Para Hugo Grassi, analista de mercado imobiliário do Citi Bank, há duas dúvidas principais, que vão nortear a precificação dos ativos envolvidos na política habitacional: primeiro, é preciso saber quanto desses bilhões vão chegar aos grandes “players” do setor, como as incorporadoras MRV, Cury, Direcional, Plano&Plano e Tenda. É preciso também entender se haverá recursos da União para as faixas superiores da política, ou se elas continuarão sendo atendidas apenas pelo FGTS.
O funcionamento da faixa 1 ainda não está claro e as grandes incorporadoras estão “reticentes” e “esperando para ver” o que vai acontecer antes de tomar uma decisão, segundo André Mazini, que lidera a equipe de analistas do Citi. “O ideal é que seja criada uma conta apartada, como um patrimônio de afetação do faixa 1, e que o dinheiro seja colocado nela, para as construtoras terem certeza que não vai faltar, mas não temos indicação de que isso vai acontecer”, diz.
A preocupação vem do fato de que entre 2014 e 2016 houve atrasos no repasse de recursos para as companhias que tinham projetos na faixa inicial.
Em 14 de fevereiro, quando participou da entrega de um empreendimento do
programa que estava com obras atrasadas, Jader Filho reforçou que a meta é ter 2 milhões de moradias feitas pelo MCMV até 2026.
Mazini analisa que metade dos R$ 10 bilhões seriam suficientes para 50 mil
residências totalmente subsidiadas, se cada uma custar R$ 100 mil. “Dificilmente vão conseguir sustentar esse patamar de lançamentos só com unidades 95% financiadas”, afirma Grassi.
No relançamento do programa, o governo ressaltou que haveria um foco em levar as moradias para mais perto das áreas que já possuem infraestrutura,
diferentemente do modelo mais comum, de construir em grandes áreas nas
periferias urbanas. Também foi destacada a possibilidade de locação social e de retrofit (reforma e mudança de uso) de imóveis abandonados.
Para Margareth Uemura, coordenadora de urbanismo do Instituto Pólis, organização da sociedade civil que faz assessoria de políticas públicas, é fundamental que mudanças de diretrizes, como as citadas acima, ocorram.
Ressalta ainda ser preciso mudar a escala dos projetos imobiliários do MCMV, para dar mais qualidade de vida aos moradores. Segundo ela, já está comprovado que as construções em grande escala destroem os conjuntos habitacionais com o passar do tempo. “A lógica de ter enormes áreas para construção não é a mais adequada”, afirma. Conjuntos menores seriam mais fáceis de gerir e mais amigáveis para uma população que, em geral, está habituada a morar em casas isoladas e unifamiliares.

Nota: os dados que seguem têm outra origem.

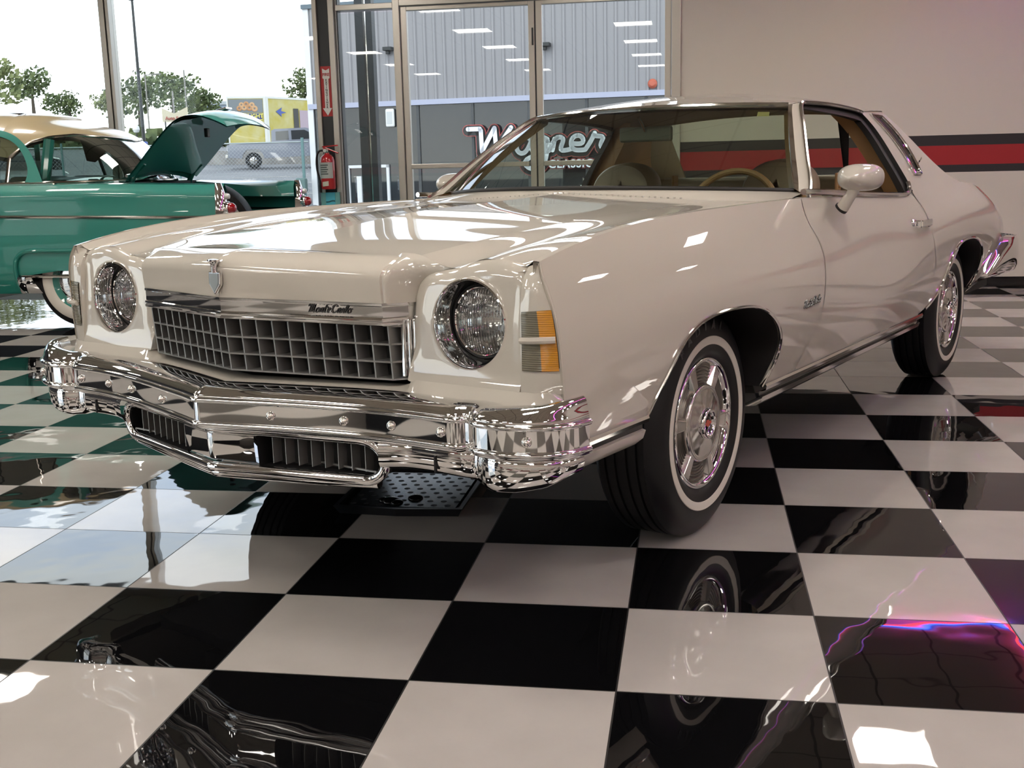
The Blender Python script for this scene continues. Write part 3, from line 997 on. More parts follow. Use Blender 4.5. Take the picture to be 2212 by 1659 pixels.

A locação de unidades, em vez da exclusividade da posse, pode ajudar a trazer
famílias para mais perto dos centros urbanos, diz Uemura. “Poderiam fazer isso em imóveis da União em áreas centrais”, analisa.
Ela sugere um modelo de concessão, no qual as famílias paguem pela manutenção do imóvel e possam mudar de casa quando for mais conveniente, em vez de ficar fixas em um local, muitas vezes longe do trabalho, educação, saúde e lazer.
Para a coordenadora, ao fazer megaprojetos em áreas periféricas, se está apenas “jogando para a frente” o problema do déficit habitacional, porque as famílias não vão permanecer naqueles espaços por muito tempo e vão mudar para outras áreas, sejam elas regulares ou não.
Na visão de Mazini, tentar aproximar a moradia de interesse social das áreas com infraestrutura é boa política pública, mas pouco viável pelo custo dos terrenos. “Sou cético com isso, não dá para fazer milagre”, diz. “Dá para levar infraestrutura urbana para onde está sendo o faixa 1”. Se a operação não der lucro, não haverá companhias dispostas a construir.